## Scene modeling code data
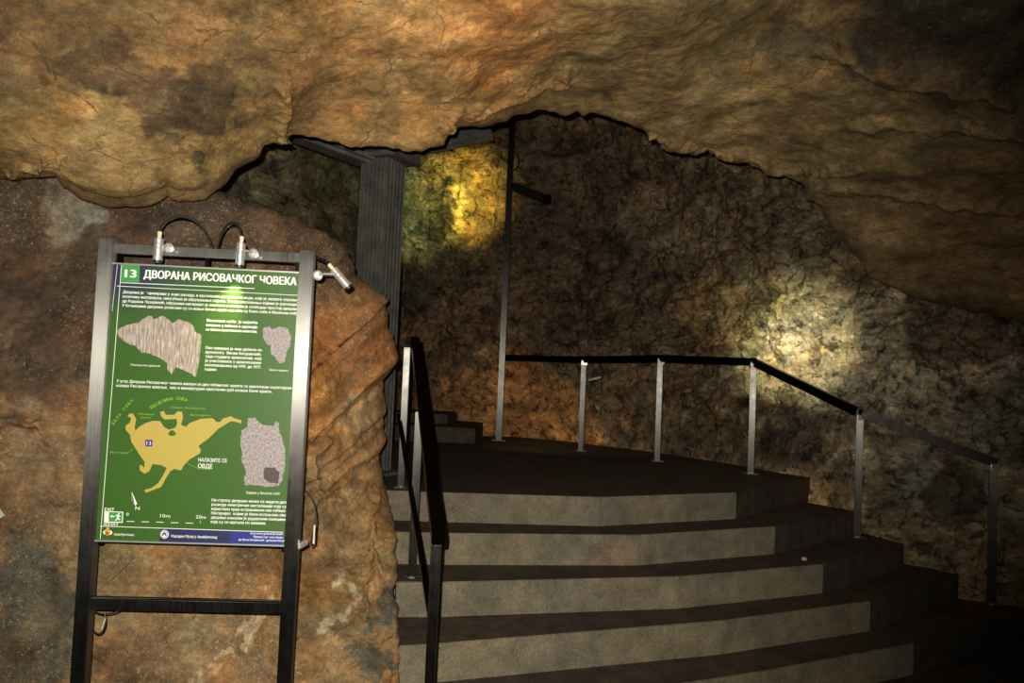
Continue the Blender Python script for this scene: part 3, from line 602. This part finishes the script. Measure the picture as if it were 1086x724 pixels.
# ------------------------------------------------------------------ information sign
SL = P(107, 383, 3.0); SR = P(320, 392, 3.05)
SL.z = 0; SR.z = 0
SW = (SR - SL).length; ang = math.atan2(SR.y - SL.y, SR.x - SL.x)
sign = thing('information_sign', 'tall steel-framed green information board with white lettering and a yellow cave map', 'sign', SL, ang)
Ms = Matrix.Translation(SL) @ Matrix.Rotation(ang, 4, 'Z'); Msi = Ms.inverted(); MsR = Msi.to_3x3()
YF = -0.012
def S(px, py, y=YF):
    o = Msi @ EYE; r = MsR @ (FW + (px - CX) / F_PX * RT - (py - CY) / F_PX * UP); t = (y - o.y) / r.y; p = o + r * t
    return p.x, p.z
zl = S(115, 253)[1]; zr = S(328, 266)[1]
for x, zt in ((0, zl), (SW, zr)):
    bm = bmesh.new(); box(bm, (x - 0.026, -0.026, 0), (x + 0.026, 0.026, zt), 0.003); bm_obj('post', bm, STEEL, sign)
zb = S(200, 267)[1]; bm = bmesh.new(); box(bm, (0.026, -0.008, zb - 0.018), (SW - 0.026, 0.028, zb + 0.018), 0.002); bm_obj('crossbar', bm, STEEL, sign)
zb2 = S(195, 642)[1]; bm = bmesh.new(); box(bm, (0.026, -0.02, zb2 - 0.021), (SW - 0.026, 0.02, zb2 + 0.021), 0.002); bm_obj('crossbar', bm, STEEL, sign)
zpt = S(220, 285)[1]; zpb = S(203, 575)[1]
bm = bmesh.new(); box(bm, (SW * 0.48, 0.004, zpt - 0.02), (SW * 0.48 + 0.016, 0.018, zb), 0.001); bm_obj('centre_strut', bm, STEEL_D, sign)
for x in (0.032, SW - 0.046):
    bm = bmesh.new(); box(bm, (x, 0.0, zpb - 0.02), (x + 0.014, 0.02, zb - 0.01), 0.001); bm_obj('side_channel', bm, STEEL_D, sign)
# panel print: deep green with navy header corner
def panel_mat():
    mt, nt, b = mat_new('green_panel_print'); N = nt.nodes; Lk = nt.links
    tc = N.new('ShaderNodeTexCoord'); sx = N.new('ShaderNodeSeparateXYZ'); Lk.new(tc.outputs['Object'], sx.inputs[0])
    def rg(i, a, c):
        r = N.new('ShaderNodeMapRange'); r.interpolation_type = 'SMOOTHSTEP'; r.inputs[1].default_value = a; r.inputs[2].default_value = c; Lk.new(sx.outputs[i], r.inputs[0]); return r.outputs[0]
    def mul(a, c):
        m_ = N.new('ShaderNodeMath'); m_.operation = 'MULTIPLY'; Lk.new(a, m_.inputs[0]); Lk.new(c, m_.inputs[1]); return m_.outputs[0]
    f = mul(rg(0, 0.42, 0.05), rg(2, zpt - 0.24, zpt - 0.03))
    mx = N.new('ShaderNodeMix'); mx.data_type = 'RGBA'; mx.inputs[6].default_value = (0.038, 0.11, 0.014, 1); mx.inputs[7].default_value = (0.022, 0.022, 0.07, 1); Lk.new(f, mx.inputs[0])
    Lk.new(mx.outputs[2], b.inputs['Base Color']); b.inputs['Roughness'].default_value = 0.42
    return mt
PANEL = panel_mat()
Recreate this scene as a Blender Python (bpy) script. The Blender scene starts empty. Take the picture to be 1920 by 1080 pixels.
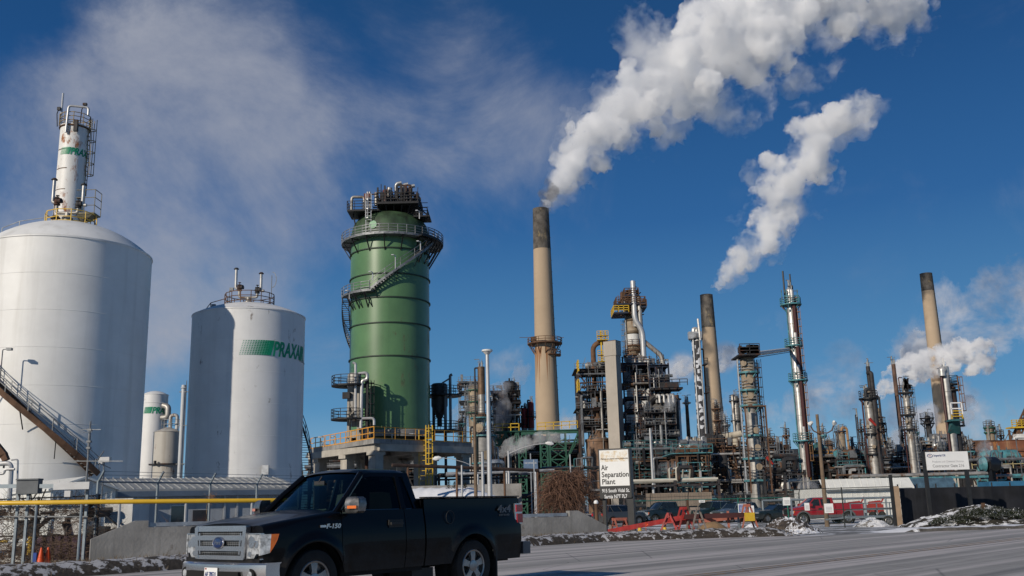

## Problem to solve
Every record must be copied exactly, with the pictures left out.

## Result of the task
Continue the Blender Python script for this scene: part 3, from line 602. This part finishes the script. Measure the picture as if it were 1086x724 pixels.
# ------------------------------------------------------------------ information sign
SL = P(107, 383, 3.0); SR = P(320, 392, 3.05)
SL.z = 0; SR.z = 0
SW = (SR - SL).length; ang = math.atan2(SR.y - SL.y, SR.x - SL.x)
sign = thing('information_sign', 'tall steel-framed green information board with white lettering and a yellow cave map', 'sign', SL, ang)
Ms = Matrix.Translation(SL) @ Matrix.Rotation(ang, 4, 'Z'); Msi = Ms.inverted(); MsR = Msi.to_3x3()
YF = -0.012
def S(px, py, y=YF):
    o = Msi @ EYE; r = MsR @ (FW + (px - CX) / F_PX * RT - (py - CY) / F_PX * UP); t = (y - o.y) / r.y; p = o + r * t
    return p.x, p.z
zl = S(115, 253)[1]; zr = S(328, 266)[1]
for x, zt in ((0, zl), (SW, zr)):
    bm = bmesh.new(); box(bm, (x - 0.026, -0.026, 0), (x + 0.026, 0.026, zt), 0.003); bm_obj('post', bm, STEEL, sign)
zb = S(200, 267)[1]; bm = bmesh.new(); box(bm, (0.026, -0.008, zb - 0.018), (SW - 0.026, 0.028, zb + 0.018), 0.002); bm_obj('crossbar', bm, STEEL, sign)
zb2 = S(195, 642)[1]; bm = bmesh.new(); box(bm, (0.026, -0.02, zb2 - 0.021), (SW - 0.026, 0.02, zb2 + 0.021), 0.002); bm_obj('crossbar', bm, STEEL, sign)
zpt = S(220, 285)[1]; zpb = S(203, 575)[1]
bm = bmesh.new(); box(bm, (SW * 0.48, 0.004, zpt - 0.02), (SW * 0.48 + 0.016, 0.018, zb), 0.001); bm_obj('centre_strut', bm, STEEL_D, sign)
for x in (0.032, SW - 0.046):
    bm = bmesh.new(); box(bm, (x, 0.0, zpb - 0.02), (x + 0.014, 0.02, zb - 0.01), 0.001); bm_obj('side_channel', bm, STEEL_D, sign)
# panel print: deep green with navy header corner
def panel_mat():
    mt, nt, b = mat_new('green_panel_print'); N = nt.nodes; Lk = nt.links
    tc = N.new('ShaderNodeTexCoord'); sx = N.new('ShaderNodeSeparateXYZ'); Lk.new(tc.outputs['Object'], sx.inputs[0])
    def rg(i, a, c):
        r = N.new('ShaderNodeMapRange'); r.interpolation_type = 'SMOOTHSTEP'; r.inputs[1].default_value = a; r.inputs[2].default_value = c; Lk.new(sx.outputs[i], r.inputs[0]); return r.outputs[0]
    def mul(a, c):
        m_ = N.new('ShaderNodeMath'); m_.operation = 'MULTIPLY'; Lk.new(a, m_.inputs[0]); Lk.new(c, m_.inputs[1]); return m_.outputs[0]
    f = mul(rg(0, 0.42, 0.05), rg(2, zpt - 0.24, zpt - 0.03))
    mx = N.new('ShaderNodeMix'); mx.data_type = 'RGBA'; mx.inputs[6].default_value = (0.038, 0.11, 0.014, 1); mx.inputs[7].default_value = (0.022, 0.022, 0.07, 1); Lk.new(f, mx.inputs[0])
    Lk.new(mx.outputs[2], b.inputs['Base Color']); b.inputs['Roughness'].default_value = 0.42
    return mt
PANEL = panel_mat()
Recreate this scene as a Blender Python (bpy) script. The Blender scene starts empty. Take the picture to be 1920 by 1080 pixels.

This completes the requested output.